Small wonder that NGOs accuse European governments of trying to prevent rescue operations by criminalising their activities. Italy's deputy prime minister has even accused aid agencies of providing a "taxi service" for migrants, a grotesque characterisation suggesting those who risk death at sea do so by choice. The Syrian refugees in Lebanon might disagree. Increasingly unwelcome in Lebanon and afraid to return home for fear of reprisals or persecution by the Assad regime, many are once again packing what little they have in the desperate search for a life free from hostility and danger.

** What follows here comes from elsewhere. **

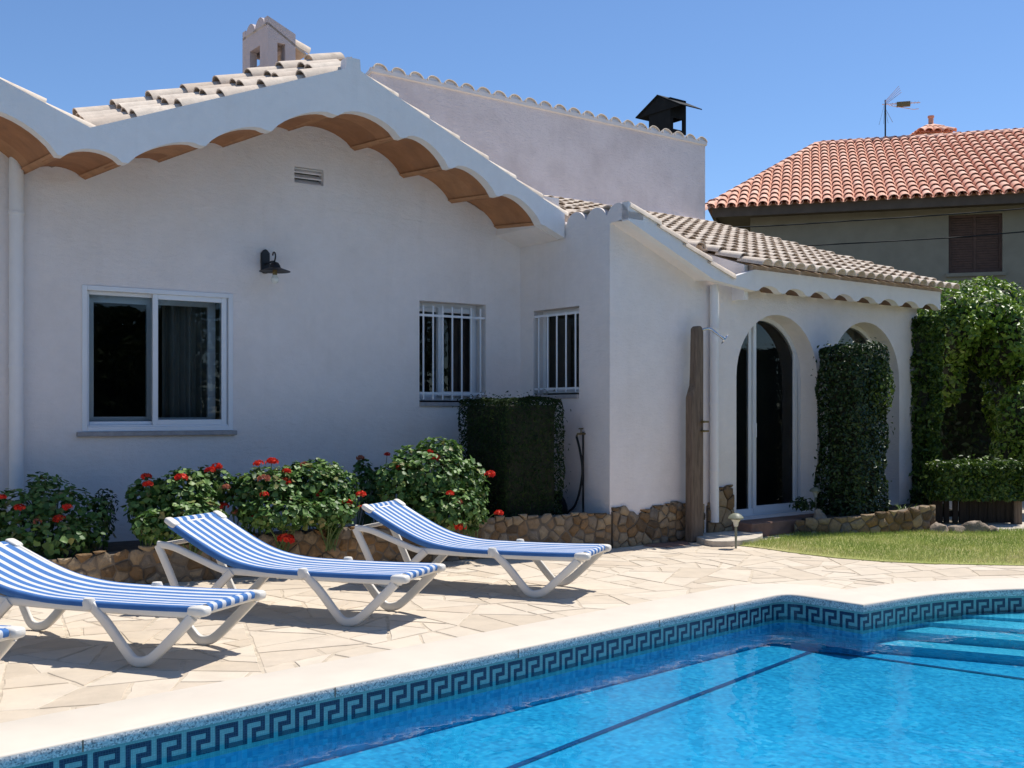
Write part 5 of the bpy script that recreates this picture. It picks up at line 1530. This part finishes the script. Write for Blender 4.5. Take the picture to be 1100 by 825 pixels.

Figures released by the UN Refugee Agency show that more than 2,000 people have drowned so far this year attempting to cross the Mediterranean, which begs the question: how many might have survived had those rescue ships been at sea? One of the most heartrending aspects of this continuing tragedy is that where the death of a five-year-old boy – in this case, Syrian Khaled Nejmeh, drowned off the coast of Lebanon as his family tried to reach Cyprus – might once have provoked outrage and disgust at the global apathy that led to his plight, now it barely registers as shocking. Contrast that with the outpouring of horror provoked by the death of little Aylan Kurdi, washed up on a Turkish beach three years ago. The world has become desensitised to the scale of a tragedy that has claimed nearly 18,000 lives since 2014.
The heroic exceptions are the volunteers from across Europe who, in the words of Berlin-based charity Sea-Watch, “could not stand on the sidelines witnessing people dying in the Mediterranean sea any longer”. Their humanity shames all those standing in their way for political gain.